Copy each line that has the string "from" somewhere in it.

— START Material provided —

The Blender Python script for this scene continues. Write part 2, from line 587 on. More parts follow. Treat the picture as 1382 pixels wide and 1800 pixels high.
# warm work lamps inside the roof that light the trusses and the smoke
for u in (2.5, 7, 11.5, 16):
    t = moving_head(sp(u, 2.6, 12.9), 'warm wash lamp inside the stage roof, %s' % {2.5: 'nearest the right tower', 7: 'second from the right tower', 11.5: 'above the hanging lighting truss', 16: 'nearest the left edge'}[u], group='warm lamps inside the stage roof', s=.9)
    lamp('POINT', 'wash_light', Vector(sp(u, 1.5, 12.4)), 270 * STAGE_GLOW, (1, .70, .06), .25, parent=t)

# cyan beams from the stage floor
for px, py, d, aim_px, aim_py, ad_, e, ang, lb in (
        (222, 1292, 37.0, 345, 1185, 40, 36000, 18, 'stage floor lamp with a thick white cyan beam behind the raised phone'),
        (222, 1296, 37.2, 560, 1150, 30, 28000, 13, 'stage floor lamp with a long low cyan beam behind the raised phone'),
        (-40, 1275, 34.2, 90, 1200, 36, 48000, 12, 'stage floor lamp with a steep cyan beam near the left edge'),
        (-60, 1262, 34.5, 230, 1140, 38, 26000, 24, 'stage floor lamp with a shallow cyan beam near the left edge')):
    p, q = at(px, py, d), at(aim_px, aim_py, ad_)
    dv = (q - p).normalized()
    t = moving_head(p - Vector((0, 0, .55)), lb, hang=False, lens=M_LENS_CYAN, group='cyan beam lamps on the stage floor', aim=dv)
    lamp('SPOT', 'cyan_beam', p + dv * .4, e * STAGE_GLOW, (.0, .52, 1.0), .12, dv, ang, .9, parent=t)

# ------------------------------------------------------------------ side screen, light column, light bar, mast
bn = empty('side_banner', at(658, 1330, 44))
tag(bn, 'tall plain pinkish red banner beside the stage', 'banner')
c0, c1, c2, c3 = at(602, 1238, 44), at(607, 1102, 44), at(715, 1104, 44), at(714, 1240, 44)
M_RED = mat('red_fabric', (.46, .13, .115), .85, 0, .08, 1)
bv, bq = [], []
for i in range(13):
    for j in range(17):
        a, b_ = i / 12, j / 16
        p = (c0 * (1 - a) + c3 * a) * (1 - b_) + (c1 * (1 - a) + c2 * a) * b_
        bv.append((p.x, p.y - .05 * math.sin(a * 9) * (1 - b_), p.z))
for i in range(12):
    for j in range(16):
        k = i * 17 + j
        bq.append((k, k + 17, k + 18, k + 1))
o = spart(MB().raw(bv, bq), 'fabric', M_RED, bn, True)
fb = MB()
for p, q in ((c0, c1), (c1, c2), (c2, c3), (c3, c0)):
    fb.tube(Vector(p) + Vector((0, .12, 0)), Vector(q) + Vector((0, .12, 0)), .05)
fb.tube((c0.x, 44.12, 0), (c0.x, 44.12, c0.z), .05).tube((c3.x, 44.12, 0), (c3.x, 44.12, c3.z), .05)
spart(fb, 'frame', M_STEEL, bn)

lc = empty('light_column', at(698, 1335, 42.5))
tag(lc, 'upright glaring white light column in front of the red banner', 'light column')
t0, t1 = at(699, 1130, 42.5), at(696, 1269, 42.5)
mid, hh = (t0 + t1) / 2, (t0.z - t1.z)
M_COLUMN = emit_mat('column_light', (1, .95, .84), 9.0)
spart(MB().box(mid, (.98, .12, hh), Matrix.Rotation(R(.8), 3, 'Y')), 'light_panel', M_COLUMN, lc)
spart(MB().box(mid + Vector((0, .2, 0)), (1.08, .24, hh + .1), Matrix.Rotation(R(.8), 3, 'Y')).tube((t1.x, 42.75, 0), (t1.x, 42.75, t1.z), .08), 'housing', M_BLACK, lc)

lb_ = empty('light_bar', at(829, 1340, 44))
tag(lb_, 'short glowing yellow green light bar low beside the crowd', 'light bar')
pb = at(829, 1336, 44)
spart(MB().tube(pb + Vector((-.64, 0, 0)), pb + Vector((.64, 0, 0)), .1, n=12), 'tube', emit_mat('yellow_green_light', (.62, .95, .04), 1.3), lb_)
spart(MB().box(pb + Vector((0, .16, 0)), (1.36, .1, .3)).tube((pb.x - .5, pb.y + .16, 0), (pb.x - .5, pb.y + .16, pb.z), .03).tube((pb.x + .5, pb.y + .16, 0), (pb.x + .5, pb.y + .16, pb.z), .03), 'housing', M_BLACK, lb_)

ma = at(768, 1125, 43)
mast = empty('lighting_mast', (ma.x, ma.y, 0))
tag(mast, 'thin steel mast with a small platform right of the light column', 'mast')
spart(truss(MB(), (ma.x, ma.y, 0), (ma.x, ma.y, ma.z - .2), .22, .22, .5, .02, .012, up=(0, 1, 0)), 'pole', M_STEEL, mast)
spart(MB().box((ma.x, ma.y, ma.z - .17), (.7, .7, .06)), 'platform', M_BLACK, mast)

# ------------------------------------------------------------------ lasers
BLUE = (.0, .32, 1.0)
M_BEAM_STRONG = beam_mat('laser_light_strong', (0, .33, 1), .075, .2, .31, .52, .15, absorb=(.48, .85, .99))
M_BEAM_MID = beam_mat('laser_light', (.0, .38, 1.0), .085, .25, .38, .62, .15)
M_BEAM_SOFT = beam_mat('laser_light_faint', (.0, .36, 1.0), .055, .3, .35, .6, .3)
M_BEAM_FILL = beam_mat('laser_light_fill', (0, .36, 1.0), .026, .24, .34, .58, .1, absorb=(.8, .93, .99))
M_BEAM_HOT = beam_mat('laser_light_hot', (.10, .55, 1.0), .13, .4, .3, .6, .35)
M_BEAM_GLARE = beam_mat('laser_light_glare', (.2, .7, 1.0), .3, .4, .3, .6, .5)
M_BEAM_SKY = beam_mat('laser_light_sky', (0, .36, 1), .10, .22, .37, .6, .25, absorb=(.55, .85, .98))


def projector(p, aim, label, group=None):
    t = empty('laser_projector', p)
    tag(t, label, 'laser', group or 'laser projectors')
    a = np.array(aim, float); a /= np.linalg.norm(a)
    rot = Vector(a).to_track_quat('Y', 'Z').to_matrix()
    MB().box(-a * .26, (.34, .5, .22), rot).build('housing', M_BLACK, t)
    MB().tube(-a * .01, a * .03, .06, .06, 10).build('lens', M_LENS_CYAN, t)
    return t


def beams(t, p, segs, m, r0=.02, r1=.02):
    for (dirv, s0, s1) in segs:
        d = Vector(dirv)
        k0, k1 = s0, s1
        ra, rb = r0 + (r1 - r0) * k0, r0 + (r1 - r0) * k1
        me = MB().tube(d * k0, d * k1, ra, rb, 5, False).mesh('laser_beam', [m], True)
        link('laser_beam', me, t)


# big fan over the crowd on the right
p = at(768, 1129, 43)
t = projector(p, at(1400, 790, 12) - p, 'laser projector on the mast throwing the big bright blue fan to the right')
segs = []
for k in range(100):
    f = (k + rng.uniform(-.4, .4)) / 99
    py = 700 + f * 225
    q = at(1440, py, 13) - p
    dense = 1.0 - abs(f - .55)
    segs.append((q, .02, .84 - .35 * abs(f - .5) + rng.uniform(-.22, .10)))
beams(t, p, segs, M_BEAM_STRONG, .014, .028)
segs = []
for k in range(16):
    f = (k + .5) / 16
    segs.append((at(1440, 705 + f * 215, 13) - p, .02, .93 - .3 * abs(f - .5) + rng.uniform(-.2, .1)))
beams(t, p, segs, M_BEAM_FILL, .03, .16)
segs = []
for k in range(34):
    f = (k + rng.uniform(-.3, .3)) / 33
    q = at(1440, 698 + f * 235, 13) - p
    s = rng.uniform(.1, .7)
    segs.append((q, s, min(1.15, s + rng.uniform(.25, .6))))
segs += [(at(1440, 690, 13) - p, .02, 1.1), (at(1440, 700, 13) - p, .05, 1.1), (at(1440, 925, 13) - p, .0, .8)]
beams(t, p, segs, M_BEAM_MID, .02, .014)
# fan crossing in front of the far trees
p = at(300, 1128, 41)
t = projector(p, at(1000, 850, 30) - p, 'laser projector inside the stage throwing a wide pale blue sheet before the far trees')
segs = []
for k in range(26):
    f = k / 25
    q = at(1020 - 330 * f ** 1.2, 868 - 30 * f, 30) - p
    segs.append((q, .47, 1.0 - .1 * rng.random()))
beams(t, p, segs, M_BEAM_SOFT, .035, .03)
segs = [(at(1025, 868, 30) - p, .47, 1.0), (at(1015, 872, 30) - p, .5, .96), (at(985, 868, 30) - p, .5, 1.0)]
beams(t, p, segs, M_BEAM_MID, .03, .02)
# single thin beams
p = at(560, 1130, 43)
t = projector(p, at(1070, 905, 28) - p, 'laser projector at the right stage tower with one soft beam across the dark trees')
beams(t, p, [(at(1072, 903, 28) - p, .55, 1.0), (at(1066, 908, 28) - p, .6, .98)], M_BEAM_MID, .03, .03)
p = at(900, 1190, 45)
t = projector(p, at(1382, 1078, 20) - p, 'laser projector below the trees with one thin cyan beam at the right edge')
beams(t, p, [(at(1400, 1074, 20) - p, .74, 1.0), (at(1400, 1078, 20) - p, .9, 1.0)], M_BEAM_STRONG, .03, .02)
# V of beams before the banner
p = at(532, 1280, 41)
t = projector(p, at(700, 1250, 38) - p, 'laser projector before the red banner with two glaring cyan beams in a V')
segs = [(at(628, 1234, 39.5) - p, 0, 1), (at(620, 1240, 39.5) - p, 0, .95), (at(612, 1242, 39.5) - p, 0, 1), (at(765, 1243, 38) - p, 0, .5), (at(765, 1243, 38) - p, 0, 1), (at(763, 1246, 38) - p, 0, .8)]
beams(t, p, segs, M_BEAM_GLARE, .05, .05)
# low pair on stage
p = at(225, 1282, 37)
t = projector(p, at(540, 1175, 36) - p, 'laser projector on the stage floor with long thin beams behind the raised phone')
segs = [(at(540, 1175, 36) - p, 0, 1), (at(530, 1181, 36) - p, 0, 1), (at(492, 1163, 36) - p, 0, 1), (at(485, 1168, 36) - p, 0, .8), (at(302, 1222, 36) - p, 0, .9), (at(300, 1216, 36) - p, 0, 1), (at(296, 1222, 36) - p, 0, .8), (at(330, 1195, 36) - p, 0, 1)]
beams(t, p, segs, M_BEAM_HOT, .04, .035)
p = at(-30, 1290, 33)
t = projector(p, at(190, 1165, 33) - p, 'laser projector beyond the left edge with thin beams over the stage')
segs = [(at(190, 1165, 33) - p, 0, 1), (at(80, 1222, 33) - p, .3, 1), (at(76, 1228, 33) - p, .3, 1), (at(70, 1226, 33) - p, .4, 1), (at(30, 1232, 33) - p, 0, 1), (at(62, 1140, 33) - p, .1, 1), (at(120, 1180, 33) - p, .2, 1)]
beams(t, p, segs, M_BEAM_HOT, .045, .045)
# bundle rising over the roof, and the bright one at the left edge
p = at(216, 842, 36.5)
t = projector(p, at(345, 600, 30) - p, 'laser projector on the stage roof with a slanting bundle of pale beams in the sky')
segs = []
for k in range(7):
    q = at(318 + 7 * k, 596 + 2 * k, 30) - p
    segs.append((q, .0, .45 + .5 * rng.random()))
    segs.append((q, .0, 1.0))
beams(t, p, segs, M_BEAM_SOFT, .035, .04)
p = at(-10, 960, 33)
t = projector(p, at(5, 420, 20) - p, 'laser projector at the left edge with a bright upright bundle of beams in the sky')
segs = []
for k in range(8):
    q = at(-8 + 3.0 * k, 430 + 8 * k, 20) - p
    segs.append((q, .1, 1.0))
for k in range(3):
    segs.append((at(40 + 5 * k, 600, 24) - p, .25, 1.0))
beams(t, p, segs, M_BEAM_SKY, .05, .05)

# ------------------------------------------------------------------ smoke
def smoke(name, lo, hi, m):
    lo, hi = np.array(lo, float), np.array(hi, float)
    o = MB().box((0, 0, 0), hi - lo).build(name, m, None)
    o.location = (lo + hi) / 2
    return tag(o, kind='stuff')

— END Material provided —

• **Exercise result**
The Blender Python script for this scene continues. Write part 2, from line 587 on. More parts follow. Treat the picture as 1382 pixels wide and 1800 pixels high.
    t = moving_head(sp(u, 2.6, 12.9), 'warm wash lamp inside the stage roof, %s' % {2.5: 'nearest the right tower', 7: 'second from the right tower', 11.5: 'above the hanging lighting truss', 16: 'nearest the left edge'}[u], group='warm lamps inside the stage roof', s=.9)
# cyan beams from the stage floor